No tiene sentido cuestionar la decisión de Joaquín Niemann de irse al LIV Golf. Cada cual, en la medida de sus posibilidades, tiene el control de su propia vida y elige qué y dónde será más feliz. Cameron Smith, ganador del Players Championship y el Open Británico este año, no se complicó a la hora de explicar su paso a la multimillonaria liga de los sauditas: “Dinero y tiempo con mi familia”. Se podrá argumentar, y con razón, que el Joacking, como le dicen en Estados Unidos, iba en camino a convertirse en una leyenda del PGA Tour, que lo que le ofrecía en LIV en dinero, a la larga lo iba a ganar en el circuito regular pero de manera mucho más trascendente y gloriosa. Que, al contrario de Phil Mickelson, aquejado por deudas de juego y sobre los cincuenta años y Sergio García, en el ocaso, no necesitaba apurarse: su talento y profesionalidad iban a ser recompensados de manera inevitable.

Pero son especulaciones. Nadie tiene comprado su futuro y en el deporte de alto rendimiento detalles te pueden arruinar una carrera. En el golf es más complejo todavía, un fallo en el swing y estás acabado. Le pasó a Ian Baker-Finch, David Duval y hasta al legendario Severiano Ballesteros.

Por eso, en vez de cuestionar al mejor golfista chileno de todos los tiempos, intentemos entender un poco el tema de manera más amplia. Como aficionado al golf y discretísimo jugador amateur, federado, veo que los sauditas más que hacer una liga paralela para competir con la PGA, intentan copar el escenario y, por defecto, obligar a los estadounidenses a negociar. Con el único argumento que entienden en EEUU, el dinero, entraron pegando palos a diestra y siniestra y no sólo se llevaron a una cantidad importante de grandes jugadores sino que comenzaron a organizar campeonatos en terreno enemigo. La PGA vio como el LIV se metía al jardín. Una guerra de cientos de millones de dólares donde personajes como Donald Trump vieron la oportunidad y “patrióticamente” se alinearon con los sauditas arrendándoles canchas. Only in América. En definitiva, una pelea de perros grandes donde los jugadores son meros espectadores. Como cabezas visibles: Tiger Woods por la PGA y Greg Norman por el LIV.
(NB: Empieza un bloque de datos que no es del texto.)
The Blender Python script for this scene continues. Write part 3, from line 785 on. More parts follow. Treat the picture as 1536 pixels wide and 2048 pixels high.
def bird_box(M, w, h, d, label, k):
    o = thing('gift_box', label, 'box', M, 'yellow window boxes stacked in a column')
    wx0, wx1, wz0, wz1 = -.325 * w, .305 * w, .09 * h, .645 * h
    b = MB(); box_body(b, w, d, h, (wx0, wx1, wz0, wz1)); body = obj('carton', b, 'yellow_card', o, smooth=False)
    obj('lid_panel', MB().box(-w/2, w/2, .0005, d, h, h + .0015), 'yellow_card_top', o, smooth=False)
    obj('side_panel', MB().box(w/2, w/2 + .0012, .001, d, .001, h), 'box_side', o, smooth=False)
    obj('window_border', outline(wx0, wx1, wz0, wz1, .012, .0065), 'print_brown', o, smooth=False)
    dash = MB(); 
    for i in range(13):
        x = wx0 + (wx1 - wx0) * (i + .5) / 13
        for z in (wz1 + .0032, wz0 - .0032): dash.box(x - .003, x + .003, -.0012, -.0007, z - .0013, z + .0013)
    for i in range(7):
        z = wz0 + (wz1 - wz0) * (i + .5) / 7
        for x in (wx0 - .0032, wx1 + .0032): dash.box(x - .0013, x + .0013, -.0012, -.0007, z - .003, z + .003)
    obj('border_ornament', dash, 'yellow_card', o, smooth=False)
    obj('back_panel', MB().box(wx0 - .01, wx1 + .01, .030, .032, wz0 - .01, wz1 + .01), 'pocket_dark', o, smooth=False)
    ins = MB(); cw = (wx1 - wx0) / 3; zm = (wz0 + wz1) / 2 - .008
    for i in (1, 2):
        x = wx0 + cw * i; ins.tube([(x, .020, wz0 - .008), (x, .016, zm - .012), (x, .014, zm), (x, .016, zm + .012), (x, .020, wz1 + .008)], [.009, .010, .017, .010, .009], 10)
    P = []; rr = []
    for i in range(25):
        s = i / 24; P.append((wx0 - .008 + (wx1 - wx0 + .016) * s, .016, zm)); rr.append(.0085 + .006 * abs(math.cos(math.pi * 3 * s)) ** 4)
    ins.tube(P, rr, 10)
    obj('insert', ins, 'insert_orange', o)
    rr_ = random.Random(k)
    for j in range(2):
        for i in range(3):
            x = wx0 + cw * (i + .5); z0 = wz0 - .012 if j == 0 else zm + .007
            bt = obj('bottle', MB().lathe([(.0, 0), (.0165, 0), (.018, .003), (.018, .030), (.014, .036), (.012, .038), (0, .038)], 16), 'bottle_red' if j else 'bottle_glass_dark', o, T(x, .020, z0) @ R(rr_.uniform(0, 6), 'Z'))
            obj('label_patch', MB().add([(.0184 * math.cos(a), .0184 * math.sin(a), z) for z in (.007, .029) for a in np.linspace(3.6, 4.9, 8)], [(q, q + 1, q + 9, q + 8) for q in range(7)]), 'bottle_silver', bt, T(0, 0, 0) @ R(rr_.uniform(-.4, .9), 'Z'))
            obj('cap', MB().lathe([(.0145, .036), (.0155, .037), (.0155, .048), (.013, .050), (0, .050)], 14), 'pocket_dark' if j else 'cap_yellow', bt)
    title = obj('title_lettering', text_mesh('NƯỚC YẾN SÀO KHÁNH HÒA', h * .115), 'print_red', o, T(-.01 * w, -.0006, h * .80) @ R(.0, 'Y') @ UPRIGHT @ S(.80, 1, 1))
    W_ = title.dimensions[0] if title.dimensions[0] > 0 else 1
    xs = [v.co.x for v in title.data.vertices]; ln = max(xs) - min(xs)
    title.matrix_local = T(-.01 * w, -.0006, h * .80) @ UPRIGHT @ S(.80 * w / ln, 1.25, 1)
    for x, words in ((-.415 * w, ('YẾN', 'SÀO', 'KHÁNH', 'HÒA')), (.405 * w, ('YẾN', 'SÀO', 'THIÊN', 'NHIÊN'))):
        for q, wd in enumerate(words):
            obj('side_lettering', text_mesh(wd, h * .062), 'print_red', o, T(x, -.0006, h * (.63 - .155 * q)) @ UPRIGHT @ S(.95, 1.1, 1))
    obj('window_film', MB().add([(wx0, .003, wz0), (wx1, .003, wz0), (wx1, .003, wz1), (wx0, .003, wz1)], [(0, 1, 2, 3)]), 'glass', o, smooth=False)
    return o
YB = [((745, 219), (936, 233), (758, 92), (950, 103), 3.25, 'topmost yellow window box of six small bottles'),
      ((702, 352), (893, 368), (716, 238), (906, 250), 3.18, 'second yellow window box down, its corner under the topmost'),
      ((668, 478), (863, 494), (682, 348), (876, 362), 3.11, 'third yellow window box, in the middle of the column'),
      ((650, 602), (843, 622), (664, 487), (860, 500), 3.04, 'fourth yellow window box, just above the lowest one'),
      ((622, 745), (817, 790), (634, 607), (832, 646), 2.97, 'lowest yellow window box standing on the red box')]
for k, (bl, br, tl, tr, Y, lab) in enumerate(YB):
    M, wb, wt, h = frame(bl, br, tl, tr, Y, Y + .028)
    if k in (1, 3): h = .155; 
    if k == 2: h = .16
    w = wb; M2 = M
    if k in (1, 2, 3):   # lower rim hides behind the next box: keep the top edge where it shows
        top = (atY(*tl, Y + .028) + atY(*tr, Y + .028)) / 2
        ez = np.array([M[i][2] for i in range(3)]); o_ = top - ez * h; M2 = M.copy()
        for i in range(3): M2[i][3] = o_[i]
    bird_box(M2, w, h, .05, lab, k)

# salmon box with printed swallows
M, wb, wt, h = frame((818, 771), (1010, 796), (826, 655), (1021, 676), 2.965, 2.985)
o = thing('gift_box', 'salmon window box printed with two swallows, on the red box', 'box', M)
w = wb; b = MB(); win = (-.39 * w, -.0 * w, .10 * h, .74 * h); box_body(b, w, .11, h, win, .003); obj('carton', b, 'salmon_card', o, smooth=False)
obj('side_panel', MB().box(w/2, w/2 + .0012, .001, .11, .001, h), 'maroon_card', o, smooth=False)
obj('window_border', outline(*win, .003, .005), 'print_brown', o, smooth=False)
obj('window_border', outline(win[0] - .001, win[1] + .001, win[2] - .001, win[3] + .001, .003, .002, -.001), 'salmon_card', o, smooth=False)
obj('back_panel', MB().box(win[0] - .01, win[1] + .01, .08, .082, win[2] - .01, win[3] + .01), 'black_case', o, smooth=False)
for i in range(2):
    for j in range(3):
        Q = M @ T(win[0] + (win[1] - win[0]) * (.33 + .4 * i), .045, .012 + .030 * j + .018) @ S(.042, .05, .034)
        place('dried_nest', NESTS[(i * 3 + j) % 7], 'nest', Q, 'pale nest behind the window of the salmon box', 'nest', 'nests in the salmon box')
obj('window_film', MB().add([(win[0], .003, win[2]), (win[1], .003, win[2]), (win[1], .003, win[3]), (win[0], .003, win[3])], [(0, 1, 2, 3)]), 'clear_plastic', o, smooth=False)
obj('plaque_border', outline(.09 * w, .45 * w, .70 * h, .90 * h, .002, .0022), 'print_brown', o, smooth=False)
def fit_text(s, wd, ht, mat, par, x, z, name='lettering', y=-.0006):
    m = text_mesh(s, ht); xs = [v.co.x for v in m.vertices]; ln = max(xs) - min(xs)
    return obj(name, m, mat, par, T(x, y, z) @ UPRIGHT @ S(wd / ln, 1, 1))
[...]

Ahora, cuál es el problema de fondo que tiene el LIV: que es por invitación. Es decir, hasta que las reglas no digan otra cosa, son torneos amistosos con premios desmesurados. La gracia del deporte de alto rendimiento, para mí, es que obliga siempre. Que cada jugador sabe, como ocurre en el ATP Tour por ejemplo, que hay diez mil perros hambrientos abajo que quieren tu lugar y trabajan día y noche por sacarte. La compulsión de jugar bien para pasar el corte del fin de semana, de sumar puntos para mantener la tarjeta, la presión de los ascendentes del Korn Ferry Tour, hacen del PGA un circuito de exigencia mayor, que no permite distracciones o relajos. El que no juega bien, aunque sea una estrella y haya ganado torneos mayores, desaparece del mapa. Ya mencioné el caso de David Duval, de número uno del mundo a nada.

Charles Schwartzel, ganador de la primera edición del LIV Golf, disputada en Londres en junio de este año. (AP Photo/Alastair Grant)

En el LIV te pagan un fijo aunque juegues mal. Puedes hacer 85 golpes el viernes y el domingo estarás igual en la cancha. No hay que sumar puntos, no hay aspirantes a entrar con parámetros deportivos, sólo la mera voluntad de los jeques. Eso le quita mucho atractivo y tensión. Hay dinero a camionadas y ventajas para los jugadores, quién puede negarlo, pero como espectáculo deportivo todavía es muy débil y soso. Se juegan menos hoyos y más relajados. No tiene suspenso ni morbo. Por lógica habrá modificaciones para hacerlo más exigente y competitivo, es obligatorio. La actual forma insípida no puede resistir mucho. En definitiva, la PGA y el LIV van a tener que sentarse a negociar. Por el bien de ambos y del golf.